The Court concluded it was plausible that those statements could "give a reasonable investor the impression of a state of affairs that differs in a material way from the one that actually exists." See In re Zillow Secs. Litig., Case No. C17-1387-JCC, Dkt. No. 54 at 19-23.
2. Independence of Maffei, Hoag, and Blachford
In Plaintiffs' response to this motion, they do not challenge Defendants' argument that the complaint fails to allege Stephenson's lack of independence (although Stephenson's disinterestedness is still at issue). (Compare Dkt. No. 43 at 19-20 with Dkt. No. 45.) --------
To challenge the directors' independence, Plaintiffs must show that the directors' ability to act impartially can be doubted because they are so "beholden" to another director that "their discretion would be sterilized." See Rales, 634 A.2d at 936. "Allegations of . . . a mere outside business relationship, standing alone, are insufficient to raise a reasonable doubt about a director's independence." Beam ex rel. Martha Stewart Living Omnimedia, Inc. v. Stewart, 845 A.2d 1040, 1050 (Del. 2004). "To create a reasonable doubt about an outside director's independence, a plaintiff must plead facts that would support the inference that . . . the non-interested director would be more willing to risk his or her reputation than risk the relationship with the interested director." Id. at 1052.
Plaintiffs allege that three directors—Maffei, Hoag, and Blachford—were not independent because they have interlocking economic relationships with Defendants Barton and Rascoff through Technology Crossover Ventures ("TCV Funds"). (Dkt. No. 36-1 at 33). As discussed above, the parties agree that Barton and Rascoff are not independent. (Dkt. No. 43 at 1.) Plaintiffs allege that Barton and Rascoff "have invested in various private equity and venture capital funds" of TCV Funds. (Dkt. No. 36-1 at 33.)
Plaintiffs allege that Maffei is not independent because he, like Barton and Rascoff, invests in TCV Funds. (Dkt. No. 36-1 at 32-33.) Plaintiffs do not allege any facts about the value of the investments or that being fellow investors in the same fund constitutes a meaningful business relationship, let alone close financial ties.

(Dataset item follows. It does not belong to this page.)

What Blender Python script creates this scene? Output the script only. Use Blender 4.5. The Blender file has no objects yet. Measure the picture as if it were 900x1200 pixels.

Indeed, Plaintiffs do not respond to Defendants' argument that Maffei's ties are so insignificant that they are "not fairly characterized as a 'business relationship.'" (See Dkt. No. 43 at 19.) Even drawing all inferences in Plaintiffs' favor, Plaintiffs have not raised a reasonable doubt as to whether Maffei is independent of his fellow investors Barton and Rascoff. See Beam, 845 A.2d at 1050.
Hoag and Blachford have deep ties to TCV Funds, where Barton and Rascoff invest. Plaintiffs allege Hoag co-founded TCV Funds and continues to serve as a founding general partner, and Blachford is a venture partner of TCV Funds. (Dkt. No. 36-1 at 33-34.) Plaintiffs argue that it would not have been "good for business" for Hoag or Blachford to vote to take legal action against Barton and Rascoff. (Dkt. No. 45 at 17.) But Plaintiffs do not allege the degree to which TCV Fund relies on the investments of Barton and Rascoff. Thus, it is not reasonable to infer that Hoag and Blachford were beholden such that they "would be more willing to risk [their] reputation[s] than risk the relationship with the interested director[s]." Beam, 845 A.2d at 1052. Therefore, Plaintiffs have not adequately alleged facts that raise doubts about the independence of Defendants Maffei, Hoag, and Blachford.
But because Plaintiffs have pled specific facts sufficient to raise a reasonable doubt as to Blachford and Maffei's disinterestedness, (see supra Section II.B.1), six of the eight directors were cannot be considered both independent and disinterested, and demand is therefore excused. See Rales, 634 A.2d at 934. Accordingly, Defendant's motion to dismiss for failure to plead demand futility is DENIED.
C. Unjust Enrichment
The parties agree that Plaintiffs' claim for unjust enrichment depends whether demand was futile. (See Dkt. Nos. 45 at 18, 46 at 14.) Defendants argue that the Court must dismiss this claim if the Court dismisses the other breach of fiduciary duty claims against Defendants. (Dkt. No. 45 at 18.) The Court has not dismissed these claims. (See supra Section II.B.) Thus, there is no ground to dismiss the unjust enrichment claim. Therefore, Defendants' motion to dismiss Plaintiffs' unjust enrichment claim is DENIED.
III. CONCLUSION
For the foregoing reasons, Defendants' motion to dismiss (Dkt. No. 43) is DENIED.
DATED this 28th day of February 2020.